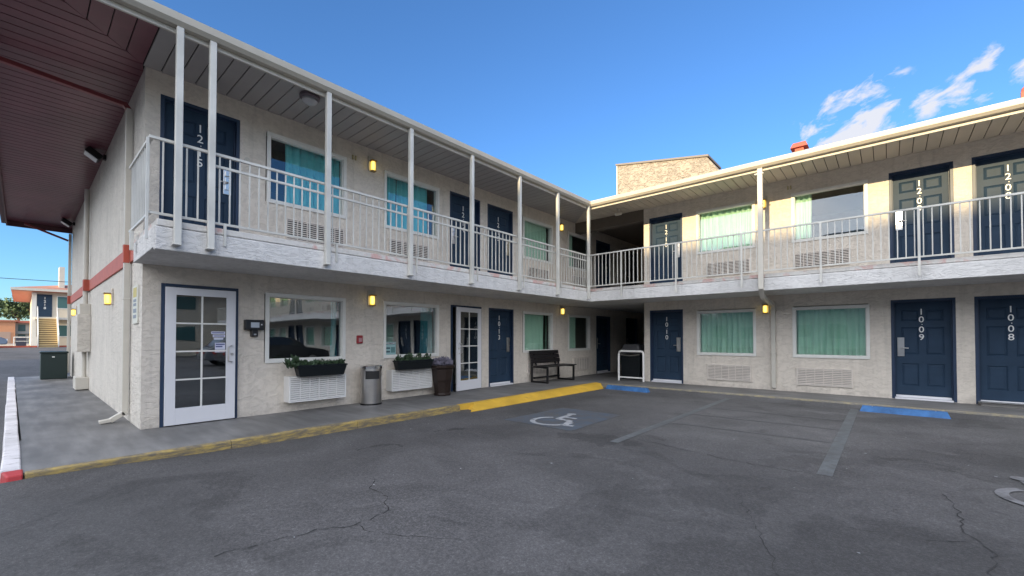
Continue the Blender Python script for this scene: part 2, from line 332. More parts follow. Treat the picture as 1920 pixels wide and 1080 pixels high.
def concrete():
    m = bpy.data.materials.new('walkway_concrete'); m.use_nodes = True; nt = m.node_tree; b = nt.nodes['Principled BSDF']; b.inputs['Roughness'].default_value = .58
    t = nt.nodes.new('ShaderNodeTexCoord')
    outs = []
    for sc, det, st, stops in ((.9, 6, (1, 1, 1), [(0, .5), (.4, .78), (.6, 1.12), (1, 1.5)]), (2.2, 6, (.5, 3, 1), [(0, .6), (.42, .88), (.60, 1.12), (1, 1.6)]), (60, 3, (1, 1, 1), [(0, .85), (.5, 1), (1, 1.15)])):
        mp = nt.nodes.new('ShaderNodeMapping'); mp.inputs['Scale'].default_value = st; nt.links.new(t.outputs['Object'], mp.inputs[0])
        n = nt.nodes.new('ShaderNodeTexNoise'); n.inputs['Scale'].default_value = sc; n.inputs['Detail'].default_value = det; nt.links.new(mp.outputs[0], n.inputs['Vector']); outs.append(ramp(nt, n.outputs['Fac'], stops))
    a = nt.nodes.new('ShaderNodeMath'); a.operation = 'MULTIPLY'; nt.links.new(outs[0], a.inputs[0]); nt.links.new(outs[1], a.inputs[1])
    c = nt.nodes.new('ShaderNodeMath'); c.operation = 'MULTIPLY'; nt.links.new(a.outputs[0], c.inputs[0]); nt.links.new(outs[2], c.inputs[1])
    h = nt.nodes.new('ShaderNodeHueSaturation'); h.inputs['Color'].default_value = (.155, .152, .15, 1); nt.links.new(c.outputs[0], h.inputs['Value']); nt.links.new(h.outputs[0], b.inputs['Base Color'])
    return m
M_CONC = concrete()
def worn(name, c, under, thr=.5, sc=7, soft=.08, stretch=(1, 1, 1), rough=.65):
    m = bpy.data.materials.new(name); m.use_nodes = True; nt = m.node_tree; b = nt.nodes['Principled BSDF']; b.inputs['Roughness'].default_value = rough
    t = nt.nodes.new('ShaderNodeTexCoord'); mp = nt.nodes.new('ShaderNodeMapping'); mp.inputs['Scale'].default_value = stretch; nt.links.new(t.outputs['Object'], mp.inputs[0])
    n = nt.nodes.new('ShaderNodeTexNoise'); n.inputs['Scale'].default_value = sc; n.inputs['Detail'].default_value = 9; n.inputs['Roughness'].default_value = .75; nt.links.new(mp.outputs[0], n.inputs['Vector'])
    f = ramp(nt, n.outputs['Fac'], [(0, 0), (max(thr-soft, 0), 0), (thr+soft, 1), (1, 1)])
    n2 = nt.nodes.new('ShaderNodeTexNoise'); n2.inputs['Scale'].default_value = 2; n2.inputs['Detail'].default_value = 5; nt.links.new(t.outputs['Object'], n2.inputs['Vector'])
    h = nt.nodes.new('ShaderNodeHueSaturation'); h.inputs['Color'].default_value = (*c, 1); nt.links.new(ramp(nt, n2.outputs['Fac'], [(.3, .8), (.7, 1.15)]), h.inputs['Value'])
    mx = nt.nodes.new('ShaderNodeMix'); mx.data_type = 'RGBA'; nt.links.new(f, mx.inputs['Factor']); nt.links.new(h.outputs[0], mx.inputs['A']); mx.inputs['B'].default_value = (*under, 1)
    nt.links.new(mx.outputs['Result'], b.inputs['Base Color'])
    bp = nt.nodes.new('ShaderNodeBump'); bp.inputs['Strength'].default_value = .4; bp.inputs['Distance'].default_value = .004; nt.links.new(n.outputs['Fac'], bp.inputs['Height']); nt.links.new(bp.outputs[0], b.inputs['Normal'])
    return m
M_POST = worn('flecked_post_paint', (.57, .56, .52), (.27, .17, .11), .74, 16, .03, (1, 1, .6), .45)
ASP = (.072, .071, .074)
M_YEL = worn('worn_yellow_kerb', (.42, .30, .08), (.13, .11, .085), .47, 6, .12, (1, 1, 5))
M_YELB = worn('bright_yellow_ramp', (.56, .34, .035), (.30, .20, .06), .66, 6, .10)
M_YELP = worn('pale_yellow_kerb', (.34, .29, .17), (.19, .175, .15), .44, 6, .12)
M_KW = worn('worn_white_kerb', (.62, .60, .62), (.20, .18, .18), .60, 4, .06, (3, 1, 1))
M_KR = worn('red_kerb', (.42, .03, .035), (.25, .12, .10), .62, 8)
M_LINE = worn('faded_line', (.115, .13, .138), ASP, .49, 9, .16)
M_LINEF = worn('very_faded_line', (.105, .106, .11), ASP, .44, 8, .12)
M_SYMB = worn('symbol_blue_ground', (.058, .086, .125), ASP, .47, 5, .12)
M_SYMW = worn('symbol_white', (.32, .33, .35), (.10, .11, .12), .57, 9, .08)
M_SYMW2 = worn('symbol_faded_white', (.19, .19, .20), ASP, .54, 8, .12)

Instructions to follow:
Replicate the material above verbatim; images stay out of the copy.

Task response:
Continue the Blender Python script for this scene: part 2, from line 332. More parts follow. Treat the picture as 1920 pixels wide and 1080 pixels high.
def concrete():
    m = bpy.data.materials.new('walkway_concrete'); m.use_nodes = True; nt = m.node_tree; b = nt.nodes['Principled BSDF']; b.inputs['Roughness'].default_value = .58
    t = nt.nodes.new('ShaderNodeTexCoord')
    outs = []
    for sc, det, st, stops in ((.9, 6, (1, 1, 1), [(0, .5), (.4, .78), (.6, 1.12), (1, 1.5)]), (2.2, 6, (.5, 3, 1), [(0, .6), (.42, .88), (.60, 1.12), (1, 1.6)]), (60, 3, (1, 1, 1), [(0, .85), (.5, 1), (1, 1.15)])):
        mp = nt.nodes.new('ShaderNodeMapping'); mp.inputs['Scale'].default_value = st; nt.links.new(t.outputs['Object'], mp.inputs[0])
        n = nt.nodes.new('ShaderNodeTexNoise'); n.inputs['Scale'].default_value = sc; n.inputs['Detail'].default_value = det; nt.links.new(mp.outputs[0], n.inputs['Vector']); outs.append(ramp(nt, n.outputs['Fac'], stops))
    a = nt.nodes.new('ShaderNodeMath'); a.operation = 'MULTIPLY'; nt.links.new(outs[0], a.inputs[0]); nt.links.new(outs[1], a.inputs[1])
    c = nt.nodes.new('ShaderNodeMath'); c.operation = 'MULTIPLY'; nt.links.new(a.outputs[0], c.inputs[0]); nt.links.new(outs[2], c.inputs[1])
    h = nt.nodes.new('ShaderNodeHueSaturation'); h.inputs['Color'].default_value = (.155, .152, .15, 1); nt.links.new(c.outputs[0], h.inputs['Value']); nt.links.new(h.outputs[0], b.inputs['Base Color'])
    return m
M_CONC = concrete()
def worn(name, c, under, thr=.5, sc=7, soft=.08, stretch=(1, 1, 1), rough=.65):
    m = bpy.data.materials.new(name); m.use_nodes = True; nt = m.node_tree; b = nt.nodes['Principled BSDF']; b.inputs['Roughness'].default_value = rough
    t = nt.nodes.new('ShaderNodeTexCoord'); mp = nt.nodes.new('ShaderNodeMapping'); mp.inputs['Scale'].default_value = stretch; nt.links.new(t.outputs['Object'], mp.inputs[0])
    n = nt.nodes.new('ShaderNodeTexNoise'); n.inputs['Scale'].default_value = sc; n.inputs['Detail'].default_value = 9; n.inputs['Roughness'].default_value = .75; nt.links.new(mp.outputs[0], n.inputs['Vector'])
    f = ramp(nt, n.outputs['Fac'], [(0, 0), (max(thr-soft, 0), 0), (thr+soft, 1), (1, 1)])
    n2 = nt.nodes.new('ShaderNodeTexNoise'); n2.inputs['Scale'].default_value = 2; n2.inputs['Detail'].default_value = 5; nt.links.new(t.outputs['Object'], n2.inputs['Vector'])
    h = nt.nodes.new('ShaderNodeHueSaturation'); h.inputs['Color'].default_value = (*c, 1); nt.links.new(ramp(nt, n2.outputs['Fac'], [(.3, .8), (.7, 1.15)]), h.inputs['Value'])
    mx = nt.nodes.new('ShaderNodeMix'); mx.data_type = 'RGBA'; nt.links.new(f, mx.inputs['Factor']); nt.links.new(h.outputs[0], mx.inputs['A']); mx.inputs['B'].default_value = (*under, 1)
    nt.links.new(mx.outputs['Result'], b.inputs['Base Color'])
    bp = nt.nodes.new('ShaderNodeBump'); bp.inputs['Strength'].default_value = .4; bp.inputs['Distance'].default_value = .004; nt.links.new(n.outputs['Fac'], bp.inputs['Height']); nt.links.new(bp.outputs[0], b.inputs['Normal'])
    return m
M_POST = worn('flecked_post_paint', (.57, .56, .52), (.27, .17, .11), .74, 16, .03, (1, 1, .6), .45)
ASP = (.072, .071, .074)
M_YEL = worn('worn_yellow_kerb', (.42, .30, .08), (.13, .11, .085), .47, 6, .12, (1, 1, 5))
M_YELB = worn('bright_yellow_ramp', (.56, .34, .035), (.30, .20, .06), .66, 6, .10)
M_YELP = worn('pale_yellow_kerb', (.34, .29, .17), (.19, .175, .15), .44, 6, .12)
M_KW = worn('worn_white_kerb', (.62, .60, .62), (.20, .18, .18), .60, 4, .06, (3, 1, 1))
M_KR = worn('red_kerb', (.42, .03, .035), (.25, .12, .10), .62, 8)
M_LINE = worn('faded_line', (.115, .13, .138), ASP, .49, 9, .16)
M_LINEF = worn('very_faded_line', (.105, .106, .11), ASP, .44, 8, .12)
M_SYMB = worn('symbol_blue_ground', (.058, .086, .125), ASP, .47, 5, .12)
M_SYMW = worn('symbol_white', (.32, .33, .35), (.10, .11, .12), .57, 9, .08)
M_SYMW2 = worn('symbol_faded_white', (.19, .19, .20), ASP, .54, 8, .12)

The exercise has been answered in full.